* START Data lines *
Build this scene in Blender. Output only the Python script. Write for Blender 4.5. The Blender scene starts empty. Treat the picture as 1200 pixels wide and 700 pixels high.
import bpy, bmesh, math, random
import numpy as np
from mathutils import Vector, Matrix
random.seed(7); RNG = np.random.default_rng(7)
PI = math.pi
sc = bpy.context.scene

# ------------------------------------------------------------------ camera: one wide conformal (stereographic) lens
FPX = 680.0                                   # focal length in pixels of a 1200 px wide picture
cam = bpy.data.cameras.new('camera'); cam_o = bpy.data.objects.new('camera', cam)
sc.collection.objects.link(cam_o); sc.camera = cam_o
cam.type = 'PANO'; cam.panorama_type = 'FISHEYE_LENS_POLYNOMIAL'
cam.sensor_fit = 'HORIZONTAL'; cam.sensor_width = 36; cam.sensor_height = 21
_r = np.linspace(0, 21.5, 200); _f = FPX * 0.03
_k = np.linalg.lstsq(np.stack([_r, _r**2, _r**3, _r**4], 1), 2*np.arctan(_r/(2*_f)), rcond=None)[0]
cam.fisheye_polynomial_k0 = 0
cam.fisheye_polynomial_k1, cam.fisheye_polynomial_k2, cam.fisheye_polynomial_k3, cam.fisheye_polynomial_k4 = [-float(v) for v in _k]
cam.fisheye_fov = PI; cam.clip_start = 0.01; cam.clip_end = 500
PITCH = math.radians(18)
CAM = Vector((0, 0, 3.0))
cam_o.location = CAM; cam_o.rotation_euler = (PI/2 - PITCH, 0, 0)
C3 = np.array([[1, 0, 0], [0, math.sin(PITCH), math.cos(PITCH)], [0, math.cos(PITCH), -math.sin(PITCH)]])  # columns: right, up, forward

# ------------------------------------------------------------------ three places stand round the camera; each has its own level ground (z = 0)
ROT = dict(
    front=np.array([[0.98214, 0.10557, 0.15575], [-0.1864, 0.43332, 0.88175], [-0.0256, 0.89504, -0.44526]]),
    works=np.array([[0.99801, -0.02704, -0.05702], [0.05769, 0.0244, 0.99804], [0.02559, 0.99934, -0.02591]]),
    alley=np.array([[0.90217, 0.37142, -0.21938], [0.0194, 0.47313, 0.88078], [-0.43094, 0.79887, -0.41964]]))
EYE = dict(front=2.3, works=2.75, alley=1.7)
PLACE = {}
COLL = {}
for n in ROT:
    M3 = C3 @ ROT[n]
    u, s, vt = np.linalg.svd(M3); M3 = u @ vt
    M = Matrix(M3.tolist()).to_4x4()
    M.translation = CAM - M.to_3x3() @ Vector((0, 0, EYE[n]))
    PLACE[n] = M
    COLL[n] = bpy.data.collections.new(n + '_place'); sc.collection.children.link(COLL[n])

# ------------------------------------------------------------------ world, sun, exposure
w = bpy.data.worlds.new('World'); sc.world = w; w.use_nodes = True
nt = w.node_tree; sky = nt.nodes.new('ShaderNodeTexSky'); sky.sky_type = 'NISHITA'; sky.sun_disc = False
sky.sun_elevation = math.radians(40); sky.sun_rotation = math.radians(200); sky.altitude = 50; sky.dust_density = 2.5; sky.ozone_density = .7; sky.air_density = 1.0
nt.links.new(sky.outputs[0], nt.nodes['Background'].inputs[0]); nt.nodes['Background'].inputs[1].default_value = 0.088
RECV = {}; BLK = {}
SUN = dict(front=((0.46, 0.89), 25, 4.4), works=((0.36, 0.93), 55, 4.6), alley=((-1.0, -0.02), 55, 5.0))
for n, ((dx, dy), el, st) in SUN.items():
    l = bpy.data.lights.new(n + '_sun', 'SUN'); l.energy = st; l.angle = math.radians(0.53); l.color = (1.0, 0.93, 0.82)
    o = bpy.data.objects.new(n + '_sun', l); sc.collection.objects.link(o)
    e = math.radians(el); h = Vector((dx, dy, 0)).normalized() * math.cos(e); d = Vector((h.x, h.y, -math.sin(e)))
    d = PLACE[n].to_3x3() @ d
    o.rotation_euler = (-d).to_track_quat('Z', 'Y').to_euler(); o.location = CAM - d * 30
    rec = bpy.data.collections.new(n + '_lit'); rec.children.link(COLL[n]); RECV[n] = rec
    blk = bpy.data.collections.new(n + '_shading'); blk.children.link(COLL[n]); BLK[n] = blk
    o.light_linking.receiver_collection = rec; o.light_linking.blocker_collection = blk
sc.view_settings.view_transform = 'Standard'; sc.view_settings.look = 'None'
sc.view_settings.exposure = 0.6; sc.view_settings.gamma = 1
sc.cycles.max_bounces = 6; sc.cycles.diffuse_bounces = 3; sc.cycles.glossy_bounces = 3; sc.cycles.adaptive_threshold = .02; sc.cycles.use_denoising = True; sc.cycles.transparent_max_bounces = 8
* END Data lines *
* **Given request**: Copy each line containing the word "scene" from the data.

* **Result of this exercise**:
Build this scene in Blender. Output only the Python script. Write for Blender 4.5. The Blender scene starts empty. Treat the picture as 1200 pixels wide and 700 pixels high.
sc = bpy.context.scene